Un premier film consciencieux
Pour sa première réalisation, Ben Affleck fait le choix judicieux d'adapter un roman de Dennis Lehane, l'auteur des excellents "mystic river" et "shutter island". Judicieux car les romans de Lehane s'adaptent très bien - il ne prenait donc guère de risque - et parce que cette histoire est poignante et intelligemment écrite.
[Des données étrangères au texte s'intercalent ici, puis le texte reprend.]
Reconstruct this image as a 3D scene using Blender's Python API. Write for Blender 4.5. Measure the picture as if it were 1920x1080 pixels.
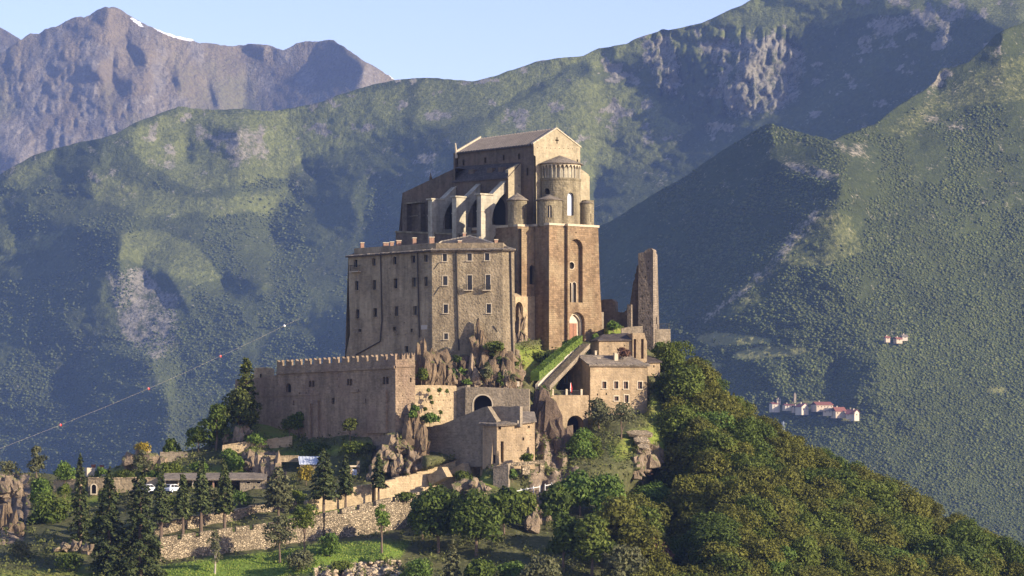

Son film est sobre, sans fausse note, sans génie non plus, mais tout à fait honnête pour un baptême. La ville de Boston, très présente dans les romans de Lehane, garde une place centrale dans le film : les nombreux plans de ses quartiers populaires, voire pauvres, les portraits réalistes de ses habitants plus ou moins glauques, abimés par les drogues ou l'alcool, la rendent plutôt attachante. Les acteurs, sans livrer le rôle de leur vie, s'en sortent assez bien ; surtout Affleck Junior, dont le contraste entre son look de gringalet, sa voie d'ado en mue, et sa capacité à tenir tête aux pires crapules, donne une consistance inattendue à son personnage.
Que dire, enfin, et surtout, du scénario proposé par Lehane ? Cette enquête sur la disparition d'une petite fille est assez poignante, et si elle ne prend pas aux tripes autant qu'on pourrait l'espérer, elle a néanmoins le mérite de poser les bonnes questions sur le très délicat sujet de la protection de l'enfance, et la sagesse de ne surtout pas proposer de réponse toute faite. Son dénouement pertinent et réfléchi, qui illustre toute la perplexité et l'incertitude de Kenzie quant aux choix qu'il a faits, est sans doute sa plus belle qualité.
Un film qui mérite incontestablement d'être vu, donc, autant pour les débuts intéressants d'Affleck derrière la caméra (que le récent "Argo" confirmera), que pour l'intelligence de son scénario.